Hi,
HTA's are a very good model for client UI, the security is not an issue
- it's "automatic". They allow you to create W3C compliant end-user apps
with zero deployment.
The big downside is that there's zero revenue for Microsoft from their
use, so obviously Microosft is not going to be pushing their use.
It's important the original poster understands the difference between
ASP.NET and HTAs, in that ASP is for client/server apps and HTAs are for
local apps. e.g. you would not use HTAs for a world-wide-web site
providing a nation-wide telephone directory. Conversely, you would not
use ASP.NET to provide a mobile sales rep with a CD-RW backup facility
for their laptop - you give them an HTA.
Smart-clients are a joke in all but 1 in 1000 real-world scenarios. A
simple example is the services I currently run can be used from hotel
rooms, internet cafe's and broken down home-user Win95 computers, Linux
boxes, Mac boxes, internet TVs and handhelds. See how well your lame-ass
"smart-client" app works on these systems??
The future is the W3C.
The way I write apps, is to write them once and never deploy them.
People simply type in "www.mydomain.com/myapp" and of they go. They get
superior client-side interaction from W3C compliant DOM and it's way
ahead of anything you can do in .NET with WinForms/Avalon (or whatever).
Bryan Lynn wrote:
Good info Clinton -- thanks!
By their nature, HTAs are not secure. HTAs essentially run like IE w/
out any of IE's security constraints -- that's the whole point of them.

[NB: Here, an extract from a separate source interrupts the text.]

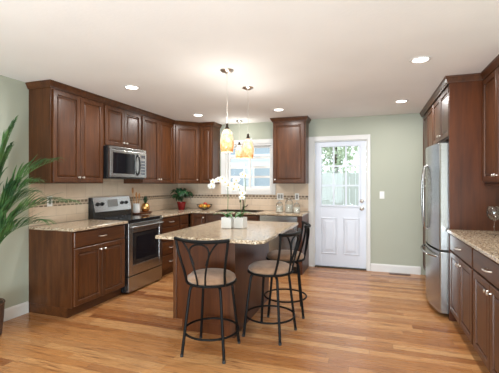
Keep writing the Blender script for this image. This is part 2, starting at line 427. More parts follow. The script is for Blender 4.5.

Because they bypass IE's security model, this allows you to use HTML
and script (vb script, jscript, etc) to build rich "web" apps that can
interact with the user's file system, registry, etc (just like real
applications do).
So from a security standpoint, HTAs are like EXEs. HTAs are trusted
applications that should only be run from trusted sources -- and b/c of
this "trust", they have full permissions much like an EXE.